Ivor Powell and Mungo Soggot
Former state president PW Botha could face prosecution in connection with the grisly 1985 killing of eight East Rand youth activists by booby-trapped grenades.
Botha has been named in the Truth and Reconciliation Commission amnesty application of South African police Commissioner Johan van der Merwe as having authorised what has come to be known as the “Zero-Zero Operation” in which the activists, members of the United Democratic Front, blew themselves up with grenades from which the timing pins had been removed by South African police technical expert Colonel WAL du Toit.
The grenades were provided by former Vlakplaas killer Joe Mamasela, who had infiltrated East Rand UDF structures under the command of Vlakplaas kingpin Eugene de Kock. Apart from the eight fatalities, seven other youths were seriously injured in the explosion.
Van der Merwe claims he was told by former police minister Louis le Grange that the operation was authorised at Cabinet level, with the approval of Botha himself.

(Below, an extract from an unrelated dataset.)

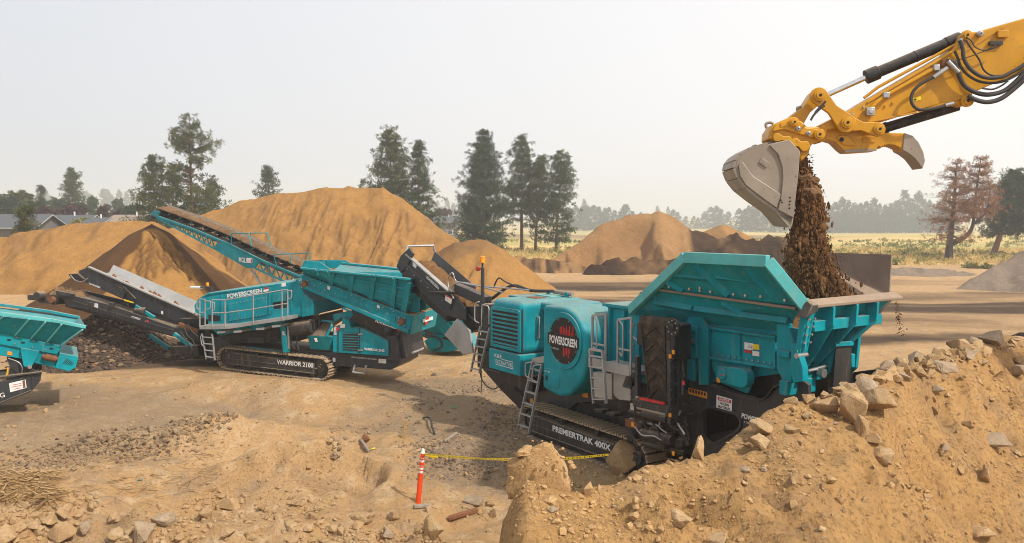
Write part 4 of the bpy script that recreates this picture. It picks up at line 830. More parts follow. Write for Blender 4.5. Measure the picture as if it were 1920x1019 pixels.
# ------------------------------------------------------------------ screener
SR = empty('tracked_screener', WF.o, WF.ang, label='teal tracked screener with two dark discharge conveyors and a walkway railing', cat='screener')
q_ = WF.Y
tl = math.radians(3.0)
trk = crawler(SR, -4.12, .66, .31, .03, .42, tl, .08)
text('WARRIOR 2100', trk, (-1.55, -.262, .44), (.02, -.262, .44), .16, M['white'])
crawler(SR, -4.12, .66, 2.45, .03, .42, tl, .08)
MB().prof([q_(*p, .4) for p in [(392, 642), (405, 632), (430, 647), (531, 657), (620, 661), (728, 668), (748, 672), (748, 684), (732, 694), (640, 687), (612, 692), (560, 690), (420, 670), (392, 682)]], .40, 2.3).build('chassis', M['dark'], SR, .02)
for y0 in (.36, 2.3): MB().bar(q_(466, 652, y0), q_(528, 659, y0), .06, .06).build('guide_rail', M['teal'], SR, .006)
decal(WF, SR, [(422, 650), (426, 650), (426, 662), (422, 662)], .39, M['white']); decal(WF, SR, [(445, 649), (452, 649.6), (452, 657.6), (445, 657)], .39, M['green']); decal(WF, SR, [(453, 649.8), (462, 650.6), (462, 657), (453, 656)], .39, M['white'])
decal(WF, SR, [(624, 671), (629, 671.4), (629, 679), (624, 678.6)], .39, M['white']); decal(WF, SR, [(710, 673), (724, 674), (724, 682), (710, 681)], .39, M['white'])
texty(WF, 'www.powerscreen.com', SR, (659, 671), (706, 675.5), 4, .39, M['white'], bold=0)
MB().tube([q_(666, 684, .38), q_(662, 698, .3), q_(683, 701, .3), q_(687, 685, .38)], .05, 6).build('folding_step', M['galv'], SR)
# rear tail
xt = q_(746, 680, .2).x
te = [WF.X(*p, xt) for p in [(746, 632), (792, 634), (798, 660), (797, 668), (746, 687)]]
MB().prof([q_(*p, .25) for p in [(728, 630), (745, 630), (752, 678), (728, 676)]], .20, .45).build('tail_frame', M['dark'], SR, .015)
MB().loft([V((xt-.7, .45, 1.95)), V((xt+.05, .35, 1.9)), V((xt+.25, .35, .95)), V((xt-.6, .45, .75))], [V((xt-.7, 2.3, 1.95)), V((xt+.05, 2.3, 1.9)), V((xt+.25, 2.3, 1.0)), V((xt-.6, 2.3, .75))]).build('tail_bin', M['under'], SR, .02)
MB().cyl(q_(726, 618, .1), q_(726, 618, .3), .13, n=18).build('tail_roller', M['dark'], SR, .01)
text('POWERSCREEN', SR, (xt+.265, .9, 1.02), (xt+.265, 2.1, 1.02), .08, M['white'], y_out=(1, 0, .2), bold=0, lift=.004)
# screen box housing
nf = [(364, 573), (372, 560), (391, 551), (556, 530), (568, 551), (585, 566), (586, 591), (544, 597), (525, 613), (409, 629), (391, 612), (389, 600), (366, 586)]
P0 = [q_(*p, -.1) for p in nf]
sb = MB().prof(P0, -.1, 2.5).build('screen_box', M['teal'], SR, .02)
rf = [q_(391, 549, .3), q_(556, 523.5, .3)]
MB().loft([P0[1], P0[2]+V((0, .0, .02)), rf[0], V((P0[1].x+.1, 1.2, P0[1].z+.1))], [P0[3]+V((-.02, 0, -.02)), P0[3]+V((-.02, 0, .04)), rf[1], V((rf[1].x, 1.3, rf[1].z))]).build('housing_chamfer', M['teal'], SR, .01)
MB().loft([rf[0], rf[1], rf[1]+V((0, 1.9, .02)), rf[0]+V((0, 1.9, .02))], [V((rf[0].x, .3, 2.6)), V((rf[1].x, .3, 3.0)), V((rf[1].x, 2.2, 3.0)), V((rf[0].x, 2.2, 2.6))]).build('housing_roof', M['teal'], SR, .03)
MB().prof([q_(*p, -.12) for p in [(428, 570), (500, 557), (501, 591), (430, 603)]], -.135, -.1).build('inspection_panel', M['teal'], SR, .008)
bolts(sb, [q_(430+i*7, 571-i*1.25, -.135) for i in range(11)]+[q_(432+i*7, 601-i*1.15, -.135) for i in range(10)], .018)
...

Twelve former members of the apartheid state’s security forces are applying for amnesty. Mamasela was promoted to the rank of sergeant after the mission was successfully completed.
The possibility of legal action against Botha for the East Rand killings coincides with moves to bring him to book for his alleged participation in the murder of Matthew Goniwe, the Eastern Cape activist murdered in a state-sponsored hit in 1985.
Lawyers representing the Goniwe family have applied to the amnesty committee to reopen the amnesty application for Goniwe’s killers in the light of sensational new evidence which implicates Botha and his Cabinet.
The new evidence consists of minutes from a State Security Council meeting chaired by Botha in March 1984. At the meeting the then minister of Bantu education, Barend du Plessis, suggested that Goniwe be “eliminated”.
Two days later, state assassins started planning the hit which was to take place a year later.